Never do electric arc welding on the bike without completely disconnecting all electronics.

#

Electronics are very sensitive to wrong polarity. After work on the system, do check correct polarity of the battery and the regulator. Wrong polarity creates short circuits and will destroy the regulator, the ignition coil and the advance unit. As a rule, wiring will always be colour to colour. Instances, where colour differs between wires it is expressly mentioned in our instructions.

#

When you handle the new rotor, take care not to damage its magnets. Refrain from direct blows to the circumference of the rotor. When transporting never put the rotor over the stator. Observe our information relative to transport of the material.

#

Do not use spark plug sockets with a resistance of more than 5kOhm. Better use 1 or 2kOhm ones. Bear in mind that spark plug sockets do age and thereby increase their internal resistance. Should an engine start up only when cold, a defective spark plug socket and/or spark plug is very probably the cause. In case of problems check high tension cables too.

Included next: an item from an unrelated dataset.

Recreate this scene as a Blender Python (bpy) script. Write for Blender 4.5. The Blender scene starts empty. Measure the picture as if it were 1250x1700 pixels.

Never use carbon fibre HT-cables, never use so called "hot wires", never use resistor spark plugs.

#

It is a good idea to cover the rotor in a thin layer of oil to reduce the risk of corrosion.

#

Never use a claw puller or a hammer to disengage the rotor. Its magnets might become loose in the event. We offer a special puller screw for disengaging the new rotor again (see assembly instruction)!

#

Should the motorcycle not be in use for some longer period, please disconnect the battery (so existing) to prevent current bleeding through the diodes of the regulator. Though, even a disconnected battery will empty itself after a while.

#

Please do observe these remarks, but at the same time, don't be afraid of the installation process. Remember, that before you, thousands of other customers have successfully installed the system.
Enjoy driving your bike with its new electric heart!